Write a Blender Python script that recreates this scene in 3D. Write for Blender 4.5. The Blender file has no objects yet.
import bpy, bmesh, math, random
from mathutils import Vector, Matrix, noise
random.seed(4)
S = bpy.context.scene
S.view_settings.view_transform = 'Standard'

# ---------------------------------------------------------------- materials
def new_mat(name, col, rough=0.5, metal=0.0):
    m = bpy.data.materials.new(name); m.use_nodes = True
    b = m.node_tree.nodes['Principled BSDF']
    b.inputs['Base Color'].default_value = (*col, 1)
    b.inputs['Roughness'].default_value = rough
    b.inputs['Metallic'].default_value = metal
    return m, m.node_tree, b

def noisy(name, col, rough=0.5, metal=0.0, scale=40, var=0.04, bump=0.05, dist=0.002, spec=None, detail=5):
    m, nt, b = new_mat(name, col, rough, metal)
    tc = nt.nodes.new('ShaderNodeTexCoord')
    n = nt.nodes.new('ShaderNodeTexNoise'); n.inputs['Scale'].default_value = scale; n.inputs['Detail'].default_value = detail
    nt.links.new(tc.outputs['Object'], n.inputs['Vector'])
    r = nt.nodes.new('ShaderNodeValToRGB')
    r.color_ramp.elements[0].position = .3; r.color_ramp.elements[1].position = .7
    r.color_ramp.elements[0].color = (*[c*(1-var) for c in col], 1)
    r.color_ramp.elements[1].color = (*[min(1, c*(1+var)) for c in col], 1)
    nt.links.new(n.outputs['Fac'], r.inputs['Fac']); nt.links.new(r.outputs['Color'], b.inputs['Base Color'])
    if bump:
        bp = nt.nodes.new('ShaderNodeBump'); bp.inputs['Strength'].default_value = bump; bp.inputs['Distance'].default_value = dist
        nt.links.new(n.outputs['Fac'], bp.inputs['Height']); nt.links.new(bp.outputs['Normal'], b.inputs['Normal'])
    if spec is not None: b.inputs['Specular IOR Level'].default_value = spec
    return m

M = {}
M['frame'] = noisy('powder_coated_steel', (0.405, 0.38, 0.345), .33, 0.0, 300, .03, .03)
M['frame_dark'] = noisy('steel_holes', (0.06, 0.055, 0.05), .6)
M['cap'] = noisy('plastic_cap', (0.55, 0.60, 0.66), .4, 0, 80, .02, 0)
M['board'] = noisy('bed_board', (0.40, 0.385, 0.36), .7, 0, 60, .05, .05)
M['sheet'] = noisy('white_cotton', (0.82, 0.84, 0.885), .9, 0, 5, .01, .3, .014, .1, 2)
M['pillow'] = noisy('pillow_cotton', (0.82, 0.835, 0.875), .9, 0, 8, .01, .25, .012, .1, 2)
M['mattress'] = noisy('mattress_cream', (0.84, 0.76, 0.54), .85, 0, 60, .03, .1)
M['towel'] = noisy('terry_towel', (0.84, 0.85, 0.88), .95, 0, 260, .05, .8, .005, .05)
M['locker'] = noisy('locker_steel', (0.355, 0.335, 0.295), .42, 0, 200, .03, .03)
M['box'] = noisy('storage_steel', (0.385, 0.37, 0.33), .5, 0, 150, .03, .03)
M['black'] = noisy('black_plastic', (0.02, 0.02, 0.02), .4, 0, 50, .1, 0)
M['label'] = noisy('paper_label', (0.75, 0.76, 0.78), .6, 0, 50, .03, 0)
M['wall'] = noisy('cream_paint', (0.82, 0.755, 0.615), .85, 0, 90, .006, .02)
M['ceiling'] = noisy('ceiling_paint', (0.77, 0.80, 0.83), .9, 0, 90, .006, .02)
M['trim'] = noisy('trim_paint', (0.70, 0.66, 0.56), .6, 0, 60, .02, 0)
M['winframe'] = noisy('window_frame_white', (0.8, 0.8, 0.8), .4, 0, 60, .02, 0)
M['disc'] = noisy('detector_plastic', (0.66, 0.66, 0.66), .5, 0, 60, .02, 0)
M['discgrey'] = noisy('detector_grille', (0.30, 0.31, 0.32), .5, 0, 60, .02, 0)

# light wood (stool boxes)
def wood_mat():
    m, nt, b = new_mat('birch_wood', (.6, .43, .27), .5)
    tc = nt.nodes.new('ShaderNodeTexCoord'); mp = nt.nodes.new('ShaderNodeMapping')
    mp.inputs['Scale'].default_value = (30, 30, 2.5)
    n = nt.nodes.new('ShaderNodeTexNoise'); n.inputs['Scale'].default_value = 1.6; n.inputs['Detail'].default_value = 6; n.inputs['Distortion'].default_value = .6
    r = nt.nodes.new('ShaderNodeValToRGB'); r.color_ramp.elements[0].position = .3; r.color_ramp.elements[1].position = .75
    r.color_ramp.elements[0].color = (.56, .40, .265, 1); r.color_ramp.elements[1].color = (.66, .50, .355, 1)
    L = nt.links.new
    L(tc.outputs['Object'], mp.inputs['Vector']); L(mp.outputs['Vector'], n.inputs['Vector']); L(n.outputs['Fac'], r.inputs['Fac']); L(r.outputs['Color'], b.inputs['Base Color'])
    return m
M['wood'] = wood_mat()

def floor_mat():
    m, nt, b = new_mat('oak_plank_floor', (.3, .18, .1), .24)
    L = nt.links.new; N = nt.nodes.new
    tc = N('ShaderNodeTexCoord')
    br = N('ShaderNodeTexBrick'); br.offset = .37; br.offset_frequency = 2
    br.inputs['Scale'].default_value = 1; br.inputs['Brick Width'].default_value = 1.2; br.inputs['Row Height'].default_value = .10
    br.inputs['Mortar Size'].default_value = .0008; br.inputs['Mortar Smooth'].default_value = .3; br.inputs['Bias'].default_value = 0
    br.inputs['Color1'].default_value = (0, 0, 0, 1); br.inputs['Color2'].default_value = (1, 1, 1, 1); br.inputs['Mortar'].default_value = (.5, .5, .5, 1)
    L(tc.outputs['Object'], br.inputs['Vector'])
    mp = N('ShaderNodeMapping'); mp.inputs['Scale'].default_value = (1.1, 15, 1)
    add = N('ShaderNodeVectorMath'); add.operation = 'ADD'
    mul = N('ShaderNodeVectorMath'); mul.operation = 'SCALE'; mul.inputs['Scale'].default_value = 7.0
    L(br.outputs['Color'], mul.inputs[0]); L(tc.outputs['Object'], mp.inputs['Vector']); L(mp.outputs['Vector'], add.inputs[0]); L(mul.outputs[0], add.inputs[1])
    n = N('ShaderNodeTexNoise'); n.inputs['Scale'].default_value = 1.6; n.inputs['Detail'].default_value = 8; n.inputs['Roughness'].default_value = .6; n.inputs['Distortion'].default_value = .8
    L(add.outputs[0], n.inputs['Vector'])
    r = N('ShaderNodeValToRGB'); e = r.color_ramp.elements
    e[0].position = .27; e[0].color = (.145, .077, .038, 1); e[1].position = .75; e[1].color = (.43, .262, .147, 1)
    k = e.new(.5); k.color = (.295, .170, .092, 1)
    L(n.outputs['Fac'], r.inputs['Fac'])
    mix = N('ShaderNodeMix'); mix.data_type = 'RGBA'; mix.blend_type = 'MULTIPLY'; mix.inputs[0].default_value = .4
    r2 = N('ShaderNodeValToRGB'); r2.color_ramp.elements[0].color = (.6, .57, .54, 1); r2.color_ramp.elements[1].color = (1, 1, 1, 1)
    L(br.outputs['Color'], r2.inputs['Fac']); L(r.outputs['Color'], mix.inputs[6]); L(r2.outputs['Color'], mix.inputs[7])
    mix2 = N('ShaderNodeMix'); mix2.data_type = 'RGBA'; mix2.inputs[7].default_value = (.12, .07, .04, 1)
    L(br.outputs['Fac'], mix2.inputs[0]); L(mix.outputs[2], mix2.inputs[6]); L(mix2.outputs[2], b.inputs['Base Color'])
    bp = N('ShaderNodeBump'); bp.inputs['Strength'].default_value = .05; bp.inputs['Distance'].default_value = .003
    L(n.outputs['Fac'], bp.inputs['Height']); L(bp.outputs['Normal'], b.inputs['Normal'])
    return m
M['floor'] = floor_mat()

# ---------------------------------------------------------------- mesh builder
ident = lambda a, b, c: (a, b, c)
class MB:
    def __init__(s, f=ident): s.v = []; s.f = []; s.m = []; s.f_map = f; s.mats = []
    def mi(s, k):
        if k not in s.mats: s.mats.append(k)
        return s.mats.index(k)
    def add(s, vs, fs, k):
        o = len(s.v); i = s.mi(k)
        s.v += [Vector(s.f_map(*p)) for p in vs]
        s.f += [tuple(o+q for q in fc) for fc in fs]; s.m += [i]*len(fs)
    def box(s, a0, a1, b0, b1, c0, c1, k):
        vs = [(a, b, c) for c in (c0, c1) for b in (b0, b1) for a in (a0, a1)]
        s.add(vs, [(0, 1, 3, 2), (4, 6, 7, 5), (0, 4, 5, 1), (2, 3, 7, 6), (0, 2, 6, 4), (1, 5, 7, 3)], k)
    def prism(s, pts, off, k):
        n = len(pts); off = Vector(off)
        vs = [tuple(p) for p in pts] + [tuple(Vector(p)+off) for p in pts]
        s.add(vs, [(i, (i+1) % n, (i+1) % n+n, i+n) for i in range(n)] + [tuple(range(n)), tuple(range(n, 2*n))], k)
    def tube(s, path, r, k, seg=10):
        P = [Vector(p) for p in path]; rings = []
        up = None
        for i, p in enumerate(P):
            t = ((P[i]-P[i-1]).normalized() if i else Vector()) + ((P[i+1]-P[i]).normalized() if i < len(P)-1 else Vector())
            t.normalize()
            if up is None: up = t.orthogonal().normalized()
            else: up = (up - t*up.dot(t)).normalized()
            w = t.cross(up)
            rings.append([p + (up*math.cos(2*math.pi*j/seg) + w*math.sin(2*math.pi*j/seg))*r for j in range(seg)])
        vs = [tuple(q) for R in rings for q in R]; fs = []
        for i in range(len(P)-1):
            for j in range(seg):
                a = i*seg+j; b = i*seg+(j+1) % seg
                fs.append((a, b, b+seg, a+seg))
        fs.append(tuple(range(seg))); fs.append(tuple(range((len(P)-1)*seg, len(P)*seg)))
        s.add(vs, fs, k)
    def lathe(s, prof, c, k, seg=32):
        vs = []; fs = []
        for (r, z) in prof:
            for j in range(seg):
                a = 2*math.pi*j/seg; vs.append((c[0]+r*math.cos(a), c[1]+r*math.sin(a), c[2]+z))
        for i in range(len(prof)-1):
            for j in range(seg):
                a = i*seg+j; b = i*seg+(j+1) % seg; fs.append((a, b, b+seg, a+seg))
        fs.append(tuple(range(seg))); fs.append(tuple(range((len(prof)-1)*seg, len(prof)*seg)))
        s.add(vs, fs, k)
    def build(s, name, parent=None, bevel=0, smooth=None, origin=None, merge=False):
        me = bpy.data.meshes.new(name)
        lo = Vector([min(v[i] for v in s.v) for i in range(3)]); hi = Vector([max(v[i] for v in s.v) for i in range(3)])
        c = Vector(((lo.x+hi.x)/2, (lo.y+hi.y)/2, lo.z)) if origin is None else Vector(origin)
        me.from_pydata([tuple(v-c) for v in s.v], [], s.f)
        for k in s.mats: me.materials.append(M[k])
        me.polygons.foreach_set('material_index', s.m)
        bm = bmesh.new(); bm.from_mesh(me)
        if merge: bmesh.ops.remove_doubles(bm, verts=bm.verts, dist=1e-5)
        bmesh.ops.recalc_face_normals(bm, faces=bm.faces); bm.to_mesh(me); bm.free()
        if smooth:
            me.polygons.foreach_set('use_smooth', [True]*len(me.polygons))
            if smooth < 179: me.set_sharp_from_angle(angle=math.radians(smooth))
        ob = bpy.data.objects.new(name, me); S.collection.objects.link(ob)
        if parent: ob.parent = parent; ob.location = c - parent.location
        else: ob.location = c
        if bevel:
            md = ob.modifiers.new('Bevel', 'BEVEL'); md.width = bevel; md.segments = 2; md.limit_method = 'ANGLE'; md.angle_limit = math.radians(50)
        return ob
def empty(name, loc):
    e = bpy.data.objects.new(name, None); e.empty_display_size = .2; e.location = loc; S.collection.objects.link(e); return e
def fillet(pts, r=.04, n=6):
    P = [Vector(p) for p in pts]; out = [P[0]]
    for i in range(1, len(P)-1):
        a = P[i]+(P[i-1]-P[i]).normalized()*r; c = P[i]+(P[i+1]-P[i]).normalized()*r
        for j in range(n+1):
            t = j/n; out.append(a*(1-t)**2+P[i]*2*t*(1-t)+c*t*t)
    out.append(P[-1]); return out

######

To do: Set down the lines above as they stand, starting with the first line and ending with the line that contains "S.view_settings.view_transform = 'Standard'".

Worked answer:
Write a Blender Python script that recreates this scene in 3D. Write for Blender 4.5. The Blender file has no objects yet.
import bpy, bmesh, math, random
from mathutils import Vector, Matrix, noise
random.seed(4)
S = bpy.context.scene
S.view_settings.view_transform = 'Standard'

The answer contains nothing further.